This fateful day fell almost midway in my vacation in south-east Asia. Since the second day I had been at odds with most of the group I was travelling with. Ben, Dan and, to a lesser extent, Mike (not Mike Dobkin - other Mike) had established a kind of power triumvirate and had ceased listening to outside input. Unfortunately I had already bought tickets to Ao Nang and reserved a room at the guest house. I should have gone my own way after Chiang Mai. On December 26th we decided to go on a snorkelling trip. I was tempted to do something else, just to have time away from them, but the thought of snorkelling compelled me to come along.
Remember, you can click on the picture to enlarge it.
We went out in a longtail boat, trying to ignore the tension in our group.
The coastline is rugged and beautiful. Many strange rock formations dot the coast.
This was our captain, who went by the curious name of Mr. Yes. After the tidal wave hit he walked several kilometres over mountainous terrain back to civilization.
A peaceful Phra Nang beach and our longtail boat. Twenty minutes later as we were climbing in the boat to take off Mr. Yes spotted the tidal wave.
The wave begins sucking in boats. In the background you can see the mast of a small sailboat whose fate I don't know.
The wave overpowers the captains and they have to give up their boats.
The boats abandoned, we retreat from the wave.
We ran up a mountain, a shaken band of sunbathers and Thai resort workers. In the chaos, Ben, Dan and Mike went their own way. I made sure to stay close to Richelle. She didn't have any shoes and the mountain was rough.
Confusion on the mountain. Information was unreliable and there were at least six different languages among us.
We had to sit on the lava rocks or a sliding dirt hill. Many people had no shoes. This couple is Czech and their 16 year old daughter was in tears a couple of feet away.

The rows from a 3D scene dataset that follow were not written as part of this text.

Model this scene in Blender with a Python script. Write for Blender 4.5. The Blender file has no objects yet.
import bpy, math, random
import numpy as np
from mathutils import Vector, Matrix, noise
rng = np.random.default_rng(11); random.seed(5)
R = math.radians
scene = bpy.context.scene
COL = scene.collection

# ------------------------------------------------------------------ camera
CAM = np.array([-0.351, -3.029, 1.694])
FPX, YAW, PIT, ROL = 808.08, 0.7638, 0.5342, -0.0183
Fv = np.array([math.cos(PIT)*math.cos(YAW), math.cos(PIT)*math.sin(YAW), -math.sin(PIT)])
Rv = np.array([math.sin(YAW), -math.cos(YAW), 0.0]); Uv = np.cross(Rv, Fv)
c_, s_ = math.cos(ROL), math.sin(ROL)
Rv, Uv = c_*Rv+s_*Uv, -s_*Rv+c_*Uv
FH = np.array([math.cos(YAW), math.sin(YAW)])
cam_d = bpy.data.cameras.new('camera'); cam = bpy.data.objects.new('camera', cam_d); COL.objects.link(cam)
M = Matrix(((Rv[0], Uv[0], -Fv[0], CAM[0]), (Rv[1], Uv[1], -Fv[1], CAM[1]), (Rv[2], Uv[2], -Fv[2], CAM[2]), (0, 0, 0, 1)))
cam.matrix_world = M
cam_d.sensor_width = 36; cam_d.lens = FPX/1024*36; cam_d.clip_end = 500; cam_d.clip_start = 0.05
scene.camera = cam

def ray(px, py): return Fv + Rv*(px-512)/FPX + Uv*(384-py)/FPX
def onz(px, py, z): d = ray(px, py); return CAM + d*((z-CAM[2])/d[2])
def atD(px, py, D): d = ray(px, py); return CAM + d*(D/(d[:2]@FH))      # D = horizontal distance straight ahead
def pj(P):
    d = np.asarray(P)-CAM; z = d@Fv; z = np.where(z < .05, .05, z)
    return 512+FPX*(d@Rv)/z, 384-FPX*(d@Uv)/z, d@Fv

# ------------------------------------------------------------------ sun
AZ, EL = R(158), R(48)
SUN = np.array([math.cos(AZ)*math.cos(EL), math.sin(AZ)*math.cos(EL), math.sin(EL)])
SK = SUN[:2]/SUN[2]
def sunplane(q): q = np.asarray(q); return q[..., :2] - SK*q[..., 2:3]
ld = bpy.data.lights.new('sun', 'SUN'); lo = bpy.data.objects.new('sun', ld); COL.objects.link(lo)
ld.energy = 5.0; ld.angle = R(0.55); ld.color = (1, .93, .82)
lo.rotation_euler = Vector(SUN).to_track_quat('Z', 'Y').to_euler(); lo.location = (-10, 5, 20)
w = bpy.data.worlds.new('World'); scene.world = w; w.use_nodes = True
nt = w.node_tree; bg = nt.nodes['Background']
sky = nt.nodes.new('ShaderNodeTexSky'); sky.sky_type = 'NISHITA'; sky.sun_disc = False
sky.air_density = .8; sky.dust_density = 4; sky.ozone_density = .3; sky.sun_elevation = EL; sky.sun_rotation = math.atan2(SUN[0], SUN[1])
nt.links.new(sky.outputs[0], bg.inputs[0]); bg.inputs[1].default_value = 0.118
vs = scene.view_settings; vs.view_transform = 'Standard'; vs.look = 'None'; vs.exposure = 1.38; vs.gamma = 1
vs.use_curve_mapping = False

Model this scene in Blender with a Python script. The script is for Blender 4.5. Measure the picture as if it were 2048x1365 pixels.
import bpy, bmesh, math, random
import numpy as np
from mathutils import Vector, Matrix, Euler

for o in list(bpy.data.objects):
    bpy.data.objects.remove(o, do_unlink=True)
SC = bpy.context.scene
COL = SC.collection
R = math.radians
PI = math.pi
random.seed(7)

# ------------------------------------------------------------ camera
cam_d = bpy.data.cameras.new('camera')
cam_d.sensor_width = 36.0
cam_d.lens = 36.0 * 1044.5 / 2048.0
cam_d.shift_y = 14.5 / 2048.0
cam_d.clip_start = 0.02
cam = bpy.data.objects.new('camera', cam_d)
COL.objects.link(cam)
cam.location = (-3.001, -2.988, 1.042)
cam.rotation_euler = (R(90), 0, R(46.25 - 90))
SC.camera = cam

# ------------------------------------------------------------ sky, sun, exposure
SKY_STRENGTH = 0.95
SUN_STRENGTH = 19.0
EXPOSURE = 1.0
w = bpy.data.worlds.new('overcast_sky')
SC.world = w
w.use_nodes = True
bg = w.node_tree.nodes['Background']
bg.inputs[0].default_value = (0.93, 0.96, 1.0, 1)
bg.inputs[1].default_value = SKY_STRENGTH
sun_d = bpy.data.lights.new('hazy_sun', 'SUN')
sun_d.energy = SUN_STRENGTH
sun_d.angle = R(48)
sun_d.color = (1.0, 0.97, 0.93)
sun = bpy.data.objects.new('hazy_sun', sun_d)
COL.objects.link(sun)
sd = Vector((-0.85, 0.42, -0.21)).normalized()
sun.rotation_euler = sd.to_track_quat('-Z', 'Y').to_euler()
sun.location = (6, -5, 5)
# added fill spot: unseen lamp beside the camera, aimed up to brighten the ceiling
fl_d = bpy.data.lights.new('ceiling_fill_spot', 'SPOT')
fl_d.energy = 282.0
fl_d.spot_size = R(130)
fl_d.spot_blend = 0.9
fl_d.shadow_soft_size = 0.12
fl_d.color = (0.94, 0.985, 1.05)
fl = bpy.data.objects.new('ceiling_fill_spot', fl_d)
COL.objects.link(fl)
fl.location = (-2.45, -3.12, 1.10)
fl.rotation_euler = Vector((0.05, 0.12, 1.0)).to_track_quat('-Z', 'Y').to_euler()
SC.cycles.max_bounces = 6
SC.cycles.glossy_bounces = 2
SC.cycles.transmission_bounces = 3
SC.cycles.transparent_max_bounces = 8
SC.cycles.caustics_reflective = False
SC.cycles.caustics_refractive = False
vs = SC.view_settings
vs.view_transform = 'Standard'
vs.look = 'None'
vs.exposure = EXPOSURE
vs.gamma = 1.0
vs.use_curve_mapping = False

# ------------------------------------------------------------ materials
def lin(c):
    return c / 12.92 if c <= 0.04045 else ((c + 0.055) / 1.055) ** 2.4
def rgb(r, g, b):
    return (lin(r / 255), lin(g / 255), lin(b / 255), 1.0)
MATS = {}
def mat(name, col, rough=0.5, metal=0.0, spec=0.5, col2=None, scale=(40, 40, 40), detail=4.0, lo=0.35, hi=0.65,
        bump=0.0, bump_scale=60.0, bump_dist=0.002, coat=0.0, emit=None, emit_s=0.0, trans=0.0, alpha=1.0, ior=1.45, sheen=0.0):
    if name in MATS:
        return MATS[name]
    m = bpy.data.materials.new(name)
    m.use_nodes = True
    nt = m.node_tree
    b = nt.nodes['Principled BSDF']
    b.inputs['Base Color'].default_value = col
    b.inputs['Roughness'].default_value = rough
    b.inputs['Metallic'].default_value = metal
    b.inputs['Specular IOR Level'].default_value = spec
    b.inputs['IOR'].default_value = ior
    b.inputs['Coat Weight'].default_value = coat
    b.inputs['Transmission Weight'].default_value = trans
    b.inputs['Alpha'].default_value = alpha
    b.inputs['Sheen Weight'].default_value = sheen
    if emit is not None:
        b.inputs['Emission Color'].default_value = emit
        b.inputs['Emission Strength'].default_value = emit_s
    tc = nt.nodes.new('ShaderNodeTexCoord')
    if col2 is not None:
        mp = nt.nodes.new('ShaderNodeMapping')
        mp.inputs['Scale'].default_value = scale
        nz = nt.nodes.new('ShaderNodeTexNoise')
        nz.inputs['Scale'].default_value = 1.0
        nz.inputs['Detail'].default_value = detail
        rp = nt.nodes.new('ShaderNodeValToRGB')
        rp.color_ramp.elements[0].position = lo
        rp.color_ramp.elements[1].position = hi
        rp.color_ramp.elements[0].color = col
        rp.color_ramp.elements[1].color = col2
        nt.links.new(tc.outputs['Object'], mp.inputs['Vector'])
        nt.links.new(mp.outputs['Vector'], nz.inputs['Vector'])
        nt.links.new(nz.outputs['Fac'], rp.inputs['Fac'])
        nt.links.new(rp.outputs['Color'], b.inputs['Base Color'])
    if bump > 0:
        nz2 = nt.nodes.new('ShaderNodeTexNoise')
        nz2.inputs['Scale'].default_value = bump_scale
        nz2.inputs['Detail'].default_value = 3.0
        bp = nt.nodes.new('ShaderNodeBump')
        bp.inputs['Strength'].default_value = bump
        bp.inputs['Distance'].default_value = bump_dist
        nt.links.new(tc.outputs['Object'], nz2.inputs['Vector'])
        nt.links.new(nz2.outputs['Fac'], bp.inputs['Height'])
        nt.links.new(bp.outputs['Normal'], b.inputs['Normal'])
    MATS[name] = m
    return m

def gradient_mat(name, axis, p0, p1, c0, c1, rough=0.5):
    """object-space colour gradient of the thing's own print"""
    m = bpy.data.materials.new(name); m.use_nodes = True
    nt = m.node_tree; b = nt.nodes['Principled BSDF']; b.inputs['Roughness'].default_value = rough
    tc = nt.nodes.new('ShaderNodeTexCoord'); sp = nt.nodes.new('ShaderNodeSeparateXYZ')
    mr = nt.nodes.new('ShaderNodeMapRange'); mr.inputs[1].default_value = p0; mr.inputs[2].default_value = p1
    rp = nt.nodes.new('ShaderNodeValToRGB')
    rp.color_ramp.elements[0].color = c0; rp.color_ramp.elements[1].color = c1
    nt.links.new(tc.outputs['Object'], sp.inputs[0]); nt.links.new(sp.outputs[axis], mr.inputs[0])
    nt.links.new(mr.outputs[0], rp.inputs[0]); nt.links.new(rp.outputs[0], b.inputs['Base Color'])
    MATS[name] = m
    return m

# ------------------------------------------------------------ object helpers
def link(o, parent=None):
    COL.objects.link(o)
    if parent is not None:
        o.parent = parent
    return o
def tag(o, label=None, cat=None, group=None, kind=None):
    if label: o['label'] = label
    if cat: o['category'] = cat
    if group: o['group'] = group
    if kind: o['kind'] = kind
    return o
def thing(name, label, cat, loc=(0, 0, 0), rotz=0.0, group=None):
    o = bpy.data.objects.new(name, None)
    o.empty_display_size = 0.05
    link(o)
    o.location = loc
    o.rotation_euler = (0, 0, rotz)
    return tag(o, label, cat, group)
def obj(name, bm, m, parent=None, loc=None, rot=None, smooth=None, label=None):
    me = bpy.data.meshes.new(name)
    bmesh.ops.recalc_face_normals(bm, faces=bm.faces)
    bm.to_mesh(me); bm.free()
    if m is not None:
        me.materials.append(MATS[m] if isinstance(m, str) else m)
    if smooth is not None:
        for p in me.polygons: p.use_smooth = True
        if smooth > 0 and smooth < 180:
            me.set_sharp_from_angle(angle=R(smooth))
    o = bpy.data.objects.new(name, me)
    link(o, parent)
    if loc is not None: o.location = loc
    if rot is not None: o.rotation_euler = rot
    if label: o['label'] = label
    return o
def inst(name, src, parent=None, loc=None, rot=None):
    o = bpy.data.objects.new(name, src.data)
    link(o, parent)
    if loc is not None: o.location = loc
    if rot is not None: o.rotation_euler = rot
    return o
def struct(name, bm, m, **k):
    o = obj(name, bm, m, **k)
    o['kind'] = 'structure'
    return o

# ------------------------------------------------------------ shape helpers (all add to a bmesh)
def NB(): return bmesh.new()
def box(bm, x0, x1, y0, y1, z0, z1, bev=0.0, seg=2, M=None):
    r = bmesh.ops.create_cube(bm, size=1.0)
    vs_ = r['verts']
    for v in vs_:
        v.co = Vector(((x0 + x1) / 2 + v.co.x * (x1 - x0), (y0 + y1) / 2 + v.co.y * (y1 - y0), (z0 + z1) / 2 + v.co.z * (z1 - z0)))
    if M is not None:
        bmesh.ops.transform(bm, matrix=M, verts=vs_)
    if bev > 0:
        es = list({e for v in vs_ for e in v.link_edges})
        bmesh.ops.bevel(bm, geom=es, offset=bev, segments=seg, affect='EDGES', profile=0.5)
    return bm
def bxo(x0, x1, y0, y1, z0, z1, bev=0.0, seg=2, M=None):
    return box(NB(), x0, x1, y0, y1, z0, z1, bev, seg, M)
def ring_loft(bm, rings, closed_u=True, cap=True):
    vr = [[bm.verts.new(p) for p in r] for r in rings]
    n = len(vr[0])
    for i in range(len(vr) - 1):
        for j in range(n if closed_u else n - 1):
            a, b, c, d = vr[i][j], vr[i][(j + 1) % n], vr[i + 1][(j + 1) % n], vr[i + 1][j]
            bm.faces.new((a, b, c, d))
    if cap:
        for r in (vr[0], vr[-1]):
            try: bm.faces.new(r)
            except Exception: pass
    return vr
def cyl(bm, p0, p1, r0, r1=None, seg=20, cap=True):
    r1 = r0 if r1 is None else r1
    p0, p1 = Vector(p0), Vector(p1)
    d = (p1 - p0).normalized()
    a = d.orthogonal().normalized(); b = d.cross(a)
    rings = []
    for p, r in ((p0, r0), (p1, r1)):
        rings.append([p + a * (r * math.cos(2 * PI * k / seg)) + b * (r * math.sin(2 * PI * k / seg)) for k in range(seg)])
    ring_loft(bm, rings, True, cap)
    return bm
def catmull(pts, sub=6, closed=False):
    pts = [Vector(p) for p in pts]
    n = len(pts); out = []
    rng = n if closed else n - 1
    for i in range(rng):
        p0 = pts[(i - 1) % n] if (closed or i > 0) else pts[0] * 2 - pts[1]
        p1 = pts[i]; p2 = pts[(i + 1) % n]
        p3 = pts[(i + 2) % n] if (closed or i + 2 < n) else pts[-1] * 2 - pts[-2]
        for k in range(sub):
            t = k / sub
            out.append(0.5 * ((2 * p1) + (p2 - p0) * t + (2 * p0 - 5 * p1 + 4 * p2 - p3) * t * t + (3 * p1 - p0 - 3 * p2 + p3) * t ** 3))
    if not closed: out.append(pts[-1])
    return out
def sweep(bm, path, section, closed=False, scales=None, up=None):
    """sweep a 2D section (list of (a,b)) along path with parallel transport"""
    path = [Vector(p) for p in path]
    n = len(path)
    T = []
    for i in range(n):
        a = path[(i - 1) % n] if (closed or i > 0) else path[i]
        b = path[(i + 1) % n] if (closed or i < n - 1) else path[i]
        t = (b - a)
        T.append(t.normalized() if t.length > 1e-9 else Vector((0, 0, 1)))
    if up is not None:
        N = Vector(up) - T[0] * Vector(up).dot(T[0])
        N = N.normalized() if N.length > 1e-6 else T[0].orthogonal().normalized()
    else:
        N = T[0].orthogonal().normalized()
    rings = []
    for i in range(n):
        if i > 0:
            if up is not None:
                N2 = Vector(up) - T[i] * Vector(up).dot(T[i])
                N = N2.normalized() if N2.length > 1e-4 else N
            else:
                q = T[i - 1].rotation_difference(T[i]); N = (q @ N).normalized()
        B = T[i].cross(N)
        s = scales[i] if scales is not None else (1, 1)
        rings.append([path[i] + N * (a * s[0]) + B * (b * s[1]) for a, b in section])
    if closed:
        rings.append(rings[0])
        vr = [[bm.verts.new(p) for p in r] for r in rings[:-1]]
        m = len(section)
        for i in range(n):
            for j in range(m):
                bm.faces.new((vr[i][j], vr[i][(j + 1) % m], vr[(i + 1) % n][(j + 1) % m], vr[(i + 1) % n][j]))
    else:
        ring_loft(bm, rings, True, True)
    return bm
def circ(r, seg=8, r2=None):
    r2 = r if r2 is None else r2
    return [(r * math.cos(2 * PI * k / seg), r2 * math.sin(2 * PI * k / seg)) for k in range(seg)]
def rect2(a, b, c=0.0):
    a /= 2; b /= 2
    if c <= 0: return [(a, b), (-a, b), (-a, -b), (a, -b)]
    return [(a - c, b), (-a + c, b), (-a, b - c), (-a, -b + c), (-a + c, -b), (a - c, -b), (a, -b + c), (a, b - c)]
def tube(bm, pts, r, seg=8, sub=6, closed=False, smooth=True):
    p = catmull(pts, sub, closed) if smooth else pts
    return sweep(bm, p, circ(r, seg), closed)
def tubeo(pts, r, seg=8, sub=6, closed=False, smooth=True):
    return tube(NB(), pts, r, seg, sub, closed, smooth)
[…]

The Thai's took the highest ground, clambering nimbly up lava rock.
Richelle and I emerge from the jungle after rappelling down the mountainside along with children, injured people and all others. It was very dangerous.
A map of where we were. We started out on Phra Nang beach but crossed the mountain after 6 hours crouching and waiting for news.
Fish in the sidewalk, about 200 metres from the beach on the other side of the mountain from Phra Nang (where we started).
The resort at Railay beach. The pool is unnaturally full and has a deck chair in it. It felt strange that the evening sky was clear and beautiful.
Everything loose was picked up and thrown back somewhere else.
Boats were piled everywhere on their sides, upside down, and some where smashed. None were seaworthy to get us out of there.
We trekked up a hill to a safe resort between the mountains that evening. This is a view of the refugees from the Good View bar and hotel in the hills. They were still serving beer and overcharging for food when the refugees settled in.
The lawn in front of the hotel was filled with people who spent the night out there. Richelle and I slept on a wooden deck due to her grass allergy, and I had a concrete beam jutting beneath my back.
The next morning, hundreds gathered on a boat-strewn beach to await evacuation.
Richelle waiting for the rescue boat. She really didn't want me to take this picture but it was too late. It had been taken. Now she's glad.
I'm waiting for rescue boats on Railay beach. In the end we crossed to another beach because the waves were too fierce here. Really? Fierce?